Aim of the exercise:
All lines below must be repeated exactly, with the pictures omitted.

================

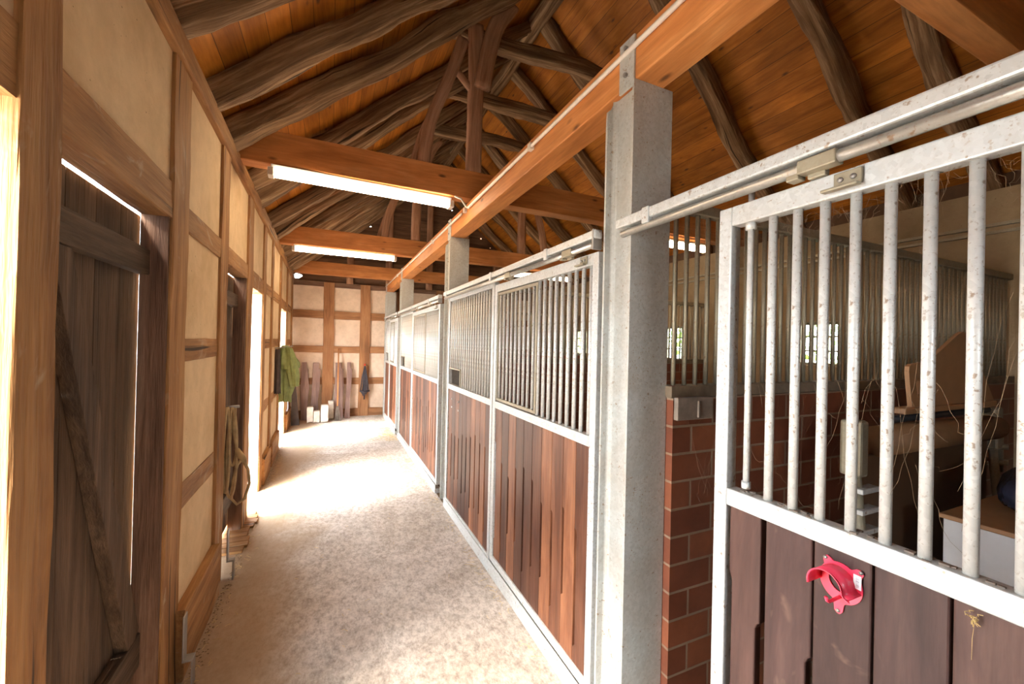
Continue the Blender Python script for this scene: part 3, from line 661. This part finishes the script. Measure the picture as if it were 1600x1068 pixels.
partition(4.03, 'barred grille on the second brick partition, seen through the near bars', 4.03, 2)
partition(7.12, 'barred grille on the third brick partition, far inside the stalls', 7.12, 3)
pl = T('feeder_cap', 'dusty grey plastic cap hooked over the brick wall beside the big post', 'cap', (1.39, 1.225, 1.345))
O('cap', MB().box(1.291, 1.492, 1.222, 1.2445, 1.352, 1.445).box(1.40, 1.412, 1.216, 1.223, 1.36, 1.43), M['dustcap'], pl, bev=0.006)

# ================================================================== LAMPS
def lamp(x0, x1, y0, y1, z, label):
    th = T('fluorescent_lamp', label, 'lamp', ((x0+x1)/2, (y0+y1)/2, z), 'fluorescent lamps under the tie beams')
    a = math.atan2(y1-y0, x1-x0); L = sqrt((x1-x0)**2+(y1-y0)**2)/2; c = Vector(((x0+x1)/2, (y0+y1)/2, 0)); ca, sa = cos(a), sin(a)
    mp = lambda v: (c.x+v.x*ca-v.y*sa, c.y+v.x*sa+v.y*ca, v.z)
    O('housing', MB().box(-L, L, -0.035, 0.035, z+0.055, z+0.085).map(mp), M['white'], th, bev=0.004)
    poly = [(-0.045, z+0.055), (-0.045, z+0.03), (-0.035, z+0.008), (-0.015, z), (0.015, z), (0.035, z+0.008), (0.045, z+0.03), (0.045, z+0.055)]
    O('diffuser', MB().prism(poly, 0, -L+0.02, L-0.02).map(mp), M['tube'], th)
    e = MB()
    for s in (-1, 1): e.box(s*L-0.02, s*L+0.02, -0.047, 0.047, z-0.002, z+0.058)
    O('end_cap', e.map(mp), M['conduit'], th, bev=0.004)
lamp(-0.44, 0.96, 3.52, 3.58, 2.866, 'nearest lit fluorescent lamp above the corridor')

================

Answer to this problem:
Continue the Blender Python script for this scene: part 3, from line 661. This part finishes the script. Measure the picture as if it were 1600x1068 pixels.
partition(4.03, 'barred grille on the second brick partition, seen through the near bars', 4.03, 2)
partition(7.12, 'barred grille on the third brick partition, far inside the stalls', 7.12, 3)
pl = T('feeder_cap', 'dusty grey plastic cap hooked over the brick wall beside the big post', 'cap', (1.39, 1.225, 1.345))
O('cap', MB().box(1.291, 1.492, 1.222, 1.2445, 1.352, 1.445).box(1.40, 1.412, 1.216, 1.223, 1.36, 1.43), M['dustcap'], pl, bev=0.006)

# ================================================================== LAMPS
def lamp(x0, x1, y0, y1, z, label):
    th = T('fluorescent_lamp', label, 'lamp', ((x0+x1)/2, (y0+y1)/2, z), 'fluorescent lamps under the tie beams')
    a = math.atan2(y1-y0, x1-x0); L = sqrt((x1-x0)**2+(y1-y0)**2)/2; c = Vector(((x0+x1)/2, (y0+y1)/2, 0)); ca, sa = cos(a), sin(a)
    mp = lambda v: (c.x+v.x*ca-v.y*sa, c.y+v.x*sa+v.y*ca, v.z)
    O('housing', MB().box(-L, L, -0.035, 0.035, z+0.055, z+0.085).map(mp), M['white'], th, bev=0.004)
    poly = [(-0.045, z+0.055), (-0.045, z+0.03), (-0.035, z+0.008), (-0.015, z), (0.015, z), (0.035, z+0.008), (0.045, z+0.03), (0.045, z+0.055)]
    O('diffuser', MB().prism(poly, 0, -L+0.02, L-0.02).map(mp), M['tube'], th)
    e = MB()
    for s in (-1, 1): e.box(s*L-0.02, s*L+0.02, -0.047, 0.047, z-0.002, z+0.058)
    O('end_cap', e.map(mp), M['conduit'], th, bev=0.004)
lamp(-0.44, 0.96, 3.52, 3.58, 2.866, 'nearest lit fluorescent lamp above the corridor')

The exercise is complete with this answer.